If you don’t speak any English all month and then expect to speak beautifully and eloquently at the monthly team meeting that’s held in English, you may be in for an unpleasant surprise. It’s really hard to start speaking and thinking in another language if you don’t do this regularly.

In order to develop your skills, you need to be proactive and find reasons to speak English. There may be groups that meet in your town, or you could find a tandem partner online and arrange to speak with them in English and your native language so that both of you can learn something. Whether the speaking takes place online or at a face to face meeting doesn’t matter. The important thing is that you’re giving yourself the opportunity to develop your speaking skills in a relaxed atmosphere where you don’t have colleagues or customers listening in. This means that it doesn’t matter as much if you make mistakes and you will grow in confidence and be ready for the meeting in English because you’ve been thinking and speaking English throughout the month.

3. I can’t say what I want to say – so I don’t say anything.

I think that most language learners have experienced this at some point on their learning journey. You have so many ideas, a really good story or a convincing argument but you don’t know how to put it into words in the new language. You either get frustrated and give up, which means that nobody hears about this great idea, or you revert back to your native language if those around you can understand it, which means that you don’t get any language practice. I’m usually too stubborn to do the latter, so on a number of occasions, I’ve just sat there in silence with the ideas swimming around in my head with no way out.

However, it doesn’t have to be like that.

Although you may not be able to talk about something in as much detail as you would when speaking your native language, if you simplify what you want to say, you can still try to get the main points across. What is really important about that story? Can you tell it in simpler words? Don’t worry if there is a word that you don’t know. If it’s an object, try to describe it. If it’s something that someone did, try to explain it in a different way. What you say doesn’t have to be exactly the same as what you would have said in your native language. The most important thing is that the other person understands you.

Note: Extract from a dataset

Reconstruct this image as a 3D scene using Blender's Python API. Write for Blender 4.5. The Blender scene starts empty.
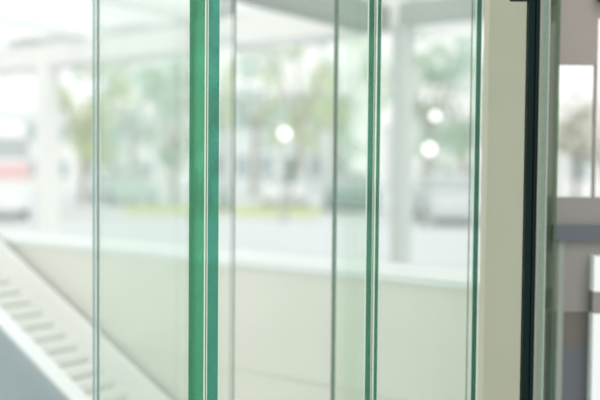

4. I can’t think fast enough and then I get frustrated.

If you’re writing an email, you have time to think about what you want to say. Then you can use the dictionary to check any words about which you’re unsure. Then you can read through the text again before sending it off. When you’re speaking, you don’t have any of these luxuries. You Just have to respond spontaneously if you want the conversation to keep going. This takes time and practice.
However, the more you get into the habit of thinking in English, the easier this will become.

Trying to build sentences in your head before you say them or trying to translate sentences directly from your native language may seem like tempting options, but they in fact make life harder for you.

When speaking normally, we don’t usually hold a whole sentence in our heads. Therefore, if we try to do this when speaking another language, we are putting additional pressure on ourselves and this can result in us mixing up the words and then feeling frustrated.

Similarly, trying to translate directly from our native language is much harder for a number of reasons:

1. It will take longer because you naturally say more and use more complicated phrases in your native language.
2. It may not flow as an English sentence should. Translation is a skill. It’s a good skill to have if that’s what you want to do, but it doesn’t come naturally as a part of language learning.
3. Some things really don’t translate well and they will sound really strange if they are translated word for word out of another language.

Thinking in English and thinking of what you want to say as you are going along are skills which need to be developed and the best way to develop them is to use them regularly.

5. My vocabulary is not developed enough and I don’t want to sound like a small child.

It is hard if you’re being asked to converse on a level that is higher than what you can manage at the moment and this can be really demotivating.

If this is happening in a business context, it would be better for you to get some help from outside the company because this is the level that you need to be at in order to be comfortable with the tasks required of you. This help could be in the form of language training or working with a language partner and it could focus on the specific areas in which you want to develop your vocabulary. You could also help yourself by reading or listening to information about these topics so that you will be exposed to this vocabulary more often. It doesn’t have to be materials for language learners. You could also look for articles in newspapers or on social media.

Sometimes this problem even occurs during conversation practice with a language partner. I had situations where a language partner would talk at length on a given subject in their language. I could follow most of what was being said because my listening skills were quite good – but I couldn’t reply in the same way. The other person was speaking as they may have spoken with a friend, not with a learner. Then I felt frutstrated with myself because I couldn’t express all the ideas that I had on this subject. It was beyond my level of vocabulary at that time.

Some language partners are better at helping the other person to speak than others. Language partners are not teachers and they may not know how to help the other person to feel relaxed or to encourage them to give answers. However if you feel that your language conversations with a partner are at a level that is too high, talk to them about it. Don’t just leave the conversation, feeling demotivated.

Final thoughts

I’m not going to say that speaking is easy. For some people it is easy, but I know from my own experience that it takes courage to build up the confidence to speak, particularly in front of a group of people. However I have found that it does get easier and it can even be fun, once you’ve got over the initial nerves.

I hope that these tips have given you some ideas to try so that future conversations are more positive experiences for you.